The plate on the left (with grapes) is one of our “date night” plates. As many of you know, one of our rituals as a couple has been a weekly date night at home. We have done it every week since we moved in together in 1992 with one exception — we did not have a date night the week Sam died. Back in the 1990s, it often was a simple and quick meal such as nachos. Over the years, the meals have improved, but the sentiment remains the same. Date night started as a time each week where we sat down together at the table, shared a meal, and remembered all the things about each other that caused us to fall in love in the first place. When it started, we had young children in the house, and didn’t have the money to go out, or the money to pay a babysitter, so the ritual of the kids having a special dinner (frozen pizza!) and a movie while we had our dinner was born.

A couple years into the ritual, I went into the local TJMaxx, and saw the grape plates. They only had two dinner plates and three salad plates, so I bought them all, and they became our date dinner plates.  Our children and their friends and our parents have all come to recognize that when those plates come out, we are going to have our time together as a couple. Time to talk, to dream, to mourn, to plan, to laugh, to cry, to look both to the past and the future, and time to bask in our love.

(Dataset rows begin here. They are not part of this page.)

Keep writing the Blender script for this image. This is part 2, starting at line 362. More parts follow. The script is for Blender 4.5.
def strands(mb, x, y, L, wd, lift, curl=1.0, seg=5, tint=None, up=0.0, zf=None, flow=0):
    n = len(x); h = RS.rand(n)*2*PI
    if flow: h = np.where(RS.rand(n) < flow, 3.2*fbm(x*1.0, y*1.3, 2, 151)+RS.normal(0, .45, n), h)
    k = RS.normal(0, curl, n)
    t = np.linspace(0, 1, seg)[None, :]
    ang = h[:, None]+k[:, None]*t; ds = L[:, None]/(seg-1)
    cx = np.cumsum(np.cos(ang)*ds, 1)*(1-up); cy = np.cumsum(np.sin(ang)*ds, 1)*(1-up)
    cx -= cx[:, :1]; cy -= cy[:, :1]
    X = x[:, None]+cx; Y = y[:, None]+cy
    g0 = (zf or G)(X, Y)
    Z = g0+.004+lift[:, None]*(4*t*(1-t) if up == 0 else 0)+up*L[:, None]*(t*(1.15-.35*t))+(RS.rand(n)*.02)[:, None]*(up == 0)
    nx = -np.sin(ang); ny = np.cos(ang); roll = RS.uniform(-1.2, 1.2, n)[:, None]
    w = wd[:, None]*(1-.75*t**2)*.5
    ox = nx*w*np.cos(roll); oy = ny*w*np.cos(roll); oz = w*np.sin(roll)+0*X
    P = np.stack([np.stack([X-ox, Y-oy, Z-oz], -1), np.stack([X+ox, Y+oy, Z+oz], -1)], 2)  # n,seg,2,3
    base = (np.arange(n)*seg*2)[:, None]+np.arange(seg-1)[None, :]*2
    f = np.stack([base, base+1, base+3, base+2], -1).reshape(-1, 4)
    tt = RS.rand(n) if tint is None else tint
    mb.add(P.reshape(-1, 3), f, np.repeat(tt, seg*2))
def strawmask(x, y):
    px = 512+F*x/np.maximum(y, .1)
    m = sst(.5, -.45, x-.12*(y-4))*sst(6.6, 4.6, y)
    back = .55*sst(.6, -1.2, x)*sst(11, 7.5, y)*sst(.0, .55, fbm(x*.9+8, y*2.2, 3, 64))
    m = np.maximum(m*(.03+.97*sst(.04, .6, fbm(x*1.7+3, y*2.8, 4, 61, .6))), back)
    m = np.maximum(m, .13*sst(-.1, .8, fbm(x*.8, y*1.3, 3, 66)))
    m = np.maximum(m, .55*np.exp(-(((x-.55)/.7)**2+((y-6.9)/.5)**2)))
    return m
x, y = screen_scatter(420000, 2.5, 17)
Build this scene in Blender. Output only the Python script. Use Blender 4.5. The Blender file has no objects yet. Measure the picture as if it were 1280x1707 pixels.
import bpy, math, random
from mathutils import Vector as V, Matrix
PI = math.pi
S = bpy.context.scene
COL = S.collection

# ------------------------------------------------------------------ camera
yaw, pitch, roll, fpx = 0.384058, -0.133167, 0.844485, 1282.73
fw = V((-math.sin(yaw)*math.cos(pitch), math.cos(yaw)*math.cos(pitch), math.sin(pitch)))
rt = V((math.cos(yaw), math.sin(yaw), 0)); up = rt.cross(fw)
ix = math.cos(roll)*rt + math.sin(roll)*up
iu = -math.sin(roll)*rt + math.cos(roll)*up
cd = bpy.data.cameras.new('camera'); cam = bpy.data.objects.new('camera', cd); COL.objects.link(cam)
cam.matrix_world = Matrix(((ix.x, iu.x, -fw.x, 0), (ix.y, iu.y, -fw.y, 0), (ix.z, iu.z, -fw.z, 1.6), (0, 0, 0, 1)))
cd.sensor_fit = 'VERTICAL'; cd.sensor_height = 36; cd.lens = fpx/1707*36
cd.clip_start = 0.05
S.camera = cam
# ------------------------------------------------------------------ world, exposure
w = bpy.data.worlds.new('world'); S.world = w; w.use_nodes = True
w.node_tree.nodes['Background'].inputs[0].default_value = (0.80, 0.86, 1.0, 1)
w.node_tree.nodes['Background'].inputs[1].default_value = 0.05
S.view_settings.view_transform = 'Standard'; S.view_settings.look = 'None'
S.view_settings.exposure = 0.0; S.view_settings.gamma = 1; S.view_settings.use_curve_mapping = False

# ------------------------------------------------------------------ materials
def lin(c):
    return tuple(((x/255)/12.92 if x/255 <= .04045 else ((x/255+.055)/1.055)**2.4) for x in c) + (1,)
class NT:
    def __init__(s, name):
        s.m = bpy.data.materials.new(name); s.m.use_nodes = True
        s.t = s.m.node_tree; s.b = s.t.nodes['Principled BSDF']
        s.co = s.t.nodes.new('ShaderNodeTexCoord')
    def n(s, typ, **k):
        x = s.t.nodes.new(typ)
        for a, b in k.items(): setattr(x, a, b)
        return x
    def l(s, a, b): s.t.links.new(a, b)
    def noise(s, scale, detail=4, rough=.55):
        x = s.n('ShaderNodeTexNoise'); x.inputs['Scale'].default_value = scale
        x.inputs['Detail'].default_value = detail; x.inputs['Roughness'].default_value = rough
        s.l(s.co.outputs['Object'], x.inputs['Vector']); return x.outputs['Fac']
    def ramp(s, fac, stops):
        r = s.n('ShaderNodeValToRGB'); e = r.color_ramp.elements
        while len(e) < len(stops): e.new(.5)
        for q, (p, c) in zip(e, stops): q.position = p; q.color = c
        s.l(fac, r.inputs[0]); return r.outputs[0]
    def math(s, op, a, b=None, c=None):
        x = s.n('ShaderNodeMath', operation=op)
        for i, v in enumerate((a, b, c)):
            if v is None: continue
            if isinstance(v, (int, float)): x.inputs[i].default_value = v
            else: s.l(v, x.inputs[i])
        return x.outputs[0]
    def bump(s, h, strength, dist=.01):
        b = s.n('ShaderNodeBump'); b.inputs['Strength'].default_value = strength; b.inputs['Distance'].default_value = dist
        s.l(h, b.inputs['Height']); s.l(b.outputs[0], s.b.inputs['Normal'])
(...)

The other plate, the white one, is equally important in a different way. Our very first date was dinner at Boves in Burlington. Boves became our family restaurant. We celebrated report cards, championships, getting into college and so many other things there. The first place we went out to dinner after Sam’s death, almost three months after he passed, was to Boves. We laughed and cried that night as we ate spaghetti, remembering our first date, and all the times we’d been there with our children. We toasted Sam’s love of the wallpaper there.

When it was announced that Boves was closing, I cried. It was as if another part of our lives with Sam was leaving us. So I reached out to the owner, as asked for some plates, which now proudly live in our house. We only use them a couple times a year, but each time they come out, they exude love and memories.

These plates represent love, memories, hope and rituals. One of the things I have learned on our journey is that rituals that speak to your love of others helps keep you grounded and connected to others, and I am so glad we have the ones we do.